LES ANNÉES DÉCLIC de Raymond Depardon

Réalisé à l’invitation des Rencontres de la Photographie d’Arles 1984, Les Années Declic est l’autoportrait d’un photographe touche-à-tout au milieu de sa carrière. Film rare et méconnu, cet humble exposé est aussi le portrait en creux d’une époque et d’une profession. Par Pierre Charpilloz.

C’est un vieux corps de ferme de la région lyonnaise, pas très différent de ceux que filmera Raymond Depardon dans sa trilogie Profils Paysans. Quelques animaux, un chien, des canards, des chats, et quelques hommes : son frère, son oncle, ses parents. C’est par ses photos d’enfance que Raymond Depardon débute son exposé. Le dispositif est d’une redoutable simplicité : son visage, en gros plan, commentant des photos qu’il fait défiler à la main, racontant, étape par étape, les premières années de sa vie de photographe. Avec modestie, trébuchant parfois sur les mots – il se dit très timide, et son commentaire a été tourné en une seule prise -, Depardon raconte la honte qu’il a longtemps ressentie, sur les bancs d’école et dans ses premières années parisiennes, d’être né fils de cultivateur. Une honte qui l’a peut être amené à voyager tellement et si loin. Il explique ses premiers boulots, les concours de miss, les fêtes populaires, les matchs de troisième division. Puis ceux plus prestigieux mais pas forcément exaltants, les conseils des ministres, les arrivées à l’aéroport de personnalités étrangères et d’autres conseils des ministres. Et enfin, sa découverte de l’Afrique, les grands et longs voyages, l’Algérie, l’Indochine et puis le Tchad. Une histoire des années 60 et 70, des années de luttes, qu’il fallait couvrir, pour ramener des images et parfois même des films. Raymond Depardon raconte aussi son envie de cinéma, qui débute dès ses premiers essais à l’enfance. Loin de toute réflexion artistique ou formelle, elle passe surtout par une envie de tester des choses, et il montre volontiers toutes ses tentatives des plus impressionnantes aux moins nobles : la photographie à la chambre, le photoreportage, les photos de charme ou de paparazzi. Raymond Depardon a été tout ce qu’un photographe pouvait être au milieu du XXe siècle. Car Les Années déclic est aussi le portrait d’une époque, non pas seulement par les images qu’il montre, mais aussi par la représentation très concrète du métier de photographe et de la presse en général. Avant que celle-ci, et Depardon ne le savait pas encore, soit profondément bouleversée par les révolutions que l’on connaît. 

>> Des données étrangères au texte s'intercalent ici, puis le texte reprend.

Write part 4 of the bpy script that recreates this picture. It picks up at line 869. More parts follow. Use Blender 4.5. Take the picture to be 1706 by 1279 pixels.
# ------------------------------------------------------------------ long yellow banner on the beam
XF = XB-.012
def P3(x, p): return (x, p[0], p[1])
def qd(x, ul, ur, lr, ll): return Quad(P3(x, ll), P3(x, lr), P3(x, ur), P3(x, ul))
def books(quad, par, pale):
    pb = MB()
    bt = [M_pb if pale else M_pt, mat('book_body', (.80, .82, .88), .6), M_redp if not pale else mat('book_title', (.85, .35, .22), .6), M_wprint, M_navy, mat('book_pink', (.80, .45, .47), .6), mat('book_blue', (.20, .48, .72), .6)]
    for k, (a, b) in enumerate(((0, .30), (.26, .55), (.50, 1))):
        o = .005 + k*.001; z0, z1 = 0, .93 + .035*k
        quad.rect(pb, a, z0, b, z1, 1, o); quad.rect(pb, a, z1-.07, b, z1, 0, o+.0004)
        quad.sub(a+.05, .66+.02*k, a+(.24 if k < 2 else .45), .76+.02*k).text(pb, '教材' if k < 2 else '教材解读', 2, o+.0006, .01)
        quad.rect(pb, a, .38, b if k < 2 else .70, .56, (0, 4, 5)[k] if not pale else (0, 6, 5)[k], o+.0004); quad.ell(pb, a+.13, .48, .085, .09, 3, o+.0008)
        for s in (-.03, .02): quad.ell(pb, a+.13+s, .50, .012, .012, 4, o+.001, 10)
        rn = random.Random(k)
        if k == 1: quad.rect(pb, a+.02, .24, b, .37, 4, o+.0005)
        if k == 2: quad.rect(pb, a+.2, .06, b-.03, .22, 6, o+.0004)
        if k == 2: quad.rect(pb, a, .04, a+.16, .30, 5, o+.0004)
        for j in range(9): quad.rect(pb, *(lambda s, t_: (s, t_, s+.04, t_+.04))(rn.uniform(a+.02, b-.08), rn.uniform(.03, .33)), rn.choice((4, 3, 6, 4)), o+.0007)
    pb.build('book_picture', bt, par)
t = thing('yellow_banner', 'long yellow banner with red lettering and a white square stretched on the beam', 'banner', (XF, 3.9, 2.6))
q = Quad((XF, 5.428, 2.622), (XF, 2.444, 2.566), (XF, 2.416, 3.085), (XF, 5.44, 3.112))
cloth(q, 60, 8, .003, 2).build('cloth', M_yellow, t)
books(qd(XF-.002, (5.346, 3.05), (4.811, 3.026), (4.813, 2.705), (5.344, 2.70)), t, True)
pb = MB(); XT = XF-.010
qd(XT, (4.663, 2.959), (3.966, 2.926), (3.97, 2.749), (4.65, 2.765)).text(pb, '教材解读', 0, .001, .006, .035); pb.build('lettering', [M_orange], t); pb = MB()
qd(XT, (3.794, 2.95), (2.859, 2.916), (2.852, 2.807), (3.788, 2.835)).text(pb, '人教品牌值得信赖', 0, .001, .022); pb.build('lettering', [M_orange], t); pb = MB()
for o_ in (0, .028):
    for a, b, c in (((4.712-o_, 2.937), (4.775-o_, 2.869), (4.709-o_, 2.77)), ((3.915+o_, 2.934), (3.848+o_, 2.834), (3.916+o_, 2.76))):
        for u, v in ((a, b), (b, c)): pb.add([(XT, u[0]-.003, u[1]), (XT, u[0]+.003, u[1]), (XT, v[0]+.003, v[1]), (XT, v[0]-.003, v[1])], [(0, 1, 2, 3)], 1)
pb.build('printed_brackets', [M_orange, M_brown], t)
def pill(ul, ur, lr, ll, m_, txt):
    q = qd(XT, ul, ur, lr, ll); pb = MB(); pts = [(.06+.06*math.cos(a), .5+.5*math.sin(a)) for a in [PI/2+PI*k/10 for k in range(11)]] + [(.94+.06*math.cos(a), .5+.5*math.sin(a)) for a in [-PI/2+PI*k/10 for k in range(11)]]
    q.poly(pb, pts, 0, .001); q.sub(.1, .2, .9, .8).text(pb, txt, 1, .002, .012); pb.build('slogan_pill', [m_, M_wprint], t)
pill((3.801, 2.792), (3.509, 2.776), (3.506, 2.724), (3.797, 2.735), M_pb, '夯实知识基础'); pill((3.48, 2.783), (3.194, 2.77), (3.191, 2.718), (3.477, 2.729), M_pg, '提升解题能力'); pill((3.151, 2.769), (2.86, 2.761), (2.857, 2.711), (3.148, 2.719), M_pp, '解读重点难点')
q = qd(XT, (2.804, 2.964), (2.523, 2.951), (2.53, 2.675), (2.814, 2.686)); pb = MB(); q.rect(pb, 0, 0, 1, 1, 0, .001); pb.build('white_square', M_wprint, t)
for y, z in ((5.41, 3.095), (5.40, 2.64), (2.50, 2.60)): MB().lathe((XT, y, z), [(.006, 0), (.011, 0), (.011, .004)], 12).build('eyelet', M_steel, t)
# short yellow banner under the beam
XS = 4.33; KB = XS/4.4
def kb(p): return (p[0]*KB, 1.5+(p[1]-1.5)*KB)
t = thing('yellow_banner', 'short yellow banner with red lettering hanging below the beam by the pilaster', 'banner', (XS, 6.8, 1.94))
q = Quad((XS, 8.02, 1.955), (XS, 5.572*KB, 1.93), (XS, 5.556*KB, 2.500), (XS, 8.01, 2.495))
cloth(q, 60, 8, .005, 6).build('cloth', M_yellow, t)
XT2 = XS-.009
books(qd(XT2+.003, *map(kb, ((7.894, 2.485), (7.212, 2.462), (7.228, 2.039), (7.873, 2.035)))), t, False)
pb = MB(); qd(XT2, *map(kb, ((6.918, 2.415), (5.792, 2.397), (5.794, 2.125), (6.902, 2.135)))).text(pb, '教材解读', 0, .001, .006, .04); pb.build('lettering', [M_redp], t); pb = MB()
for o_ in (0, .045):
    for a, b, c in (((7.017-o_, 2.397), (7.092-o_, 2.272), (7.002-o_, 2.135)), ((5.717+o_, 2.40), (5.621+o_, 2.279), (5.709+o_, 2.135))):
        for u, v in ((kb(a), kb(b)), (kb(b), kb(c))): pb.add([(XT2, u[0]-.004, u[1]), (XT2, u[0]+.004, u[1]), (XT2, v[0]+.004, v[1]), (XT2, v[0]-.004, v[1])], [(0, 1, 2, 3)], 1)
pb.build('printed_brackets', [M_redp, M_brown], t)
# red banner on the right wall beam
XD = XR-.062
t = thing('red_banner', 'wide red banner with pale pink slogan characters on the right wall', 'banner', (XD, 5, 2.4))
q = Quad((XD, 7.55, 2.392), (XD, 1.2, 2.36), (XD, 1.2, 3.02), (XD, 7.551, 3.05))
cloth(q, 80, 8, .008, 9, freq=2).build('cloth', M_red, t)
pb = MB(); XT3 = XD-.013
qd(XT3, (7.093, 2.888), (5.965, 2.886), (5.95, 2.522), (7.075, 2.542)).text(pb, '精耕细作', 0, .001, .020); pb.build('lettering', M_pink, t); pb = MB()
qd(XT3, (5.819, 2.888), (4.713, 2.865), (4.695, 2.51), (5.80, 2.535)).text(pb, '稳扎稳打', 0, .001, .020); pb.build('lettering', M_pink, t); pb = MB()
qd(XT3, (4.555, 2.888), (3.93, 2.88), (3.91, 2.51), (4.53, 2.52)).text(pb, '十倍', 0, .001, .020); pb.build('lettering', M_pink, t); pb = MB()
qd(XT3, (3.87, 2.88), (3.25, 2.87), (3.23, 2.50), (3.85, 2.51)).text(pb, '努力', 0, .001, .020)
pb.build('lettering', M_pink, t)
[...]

Morale du photojournalisme

Ce qui est le plus passionnant dans ce court documentaire, c’est que, comme souvent, Raymond Depardon n’est pas dans l’analytique. Il ne cherche pas à dire ce qui fait que cette photo est réussie et celle-ci ratée, au-delà de pures considérations factuelles et techniques. C’est le portrait du photographe en artisan plutôt qu’en artiste, et il accorde autant d’attention au travail de commande qu’à celui qu’il fait par désir. Comme lorsque, apprenant dans la presse l’enlèvement d’une française dans le Tibesti, il décide d’aller sur place à sa rencontre. Pour autant, il ne mystifie ni ne romantise jamais le métier de reporter. Il est très concret sur le travail, raconte son premier Rolleiflex, puis son Leica, explique comment il est passé de pigiste à salarié d’une agence ; avant de cofonder la sienne, Gamma. Autoportrait, Les Années déclic n’est pour autant jamais narcissique. On y retrouve ainsi certains de ses compagnons de route, dont le regretté Gilles Caron, qui fut l’objet récemment d’un passionnant documentaire (Histoire d’un regard, de Mariana Otero). Caron fut l’auteur de cette saisissante photographie de Raymond Depardon, photographiant de très près un enfant du Biafra décharné de famine. Depardon nous donne à voir cette image terrible, qui interroge la morale du photojournalisme, sa position de voyeur, en laissant au spectateur le soin de faire son propre commentaire. Gilles Caron mourra au Cambodge, et Raymond Depardon continuera de voyager à travers la France et le monde, auprès d’un futur Président en campagne comme d’aliénés de l’asile de San Clemente, en Italie. Il sera à l’étranger au moment du décès de son père, et le regrettera longtemps. Non sans une certaine tristesse, il confesse, malgré tous ses voyages, n’avoir jamais trouvé ailleurs autre chose que la même humanité qu’il avait déjà devant lui, auprès de ses parents et de son frère, dans sa vieille ferme aujourd’hui disparue. 

Les Années déclic (Cannes Classics), présenté en version restaurée par Les Films du Losange.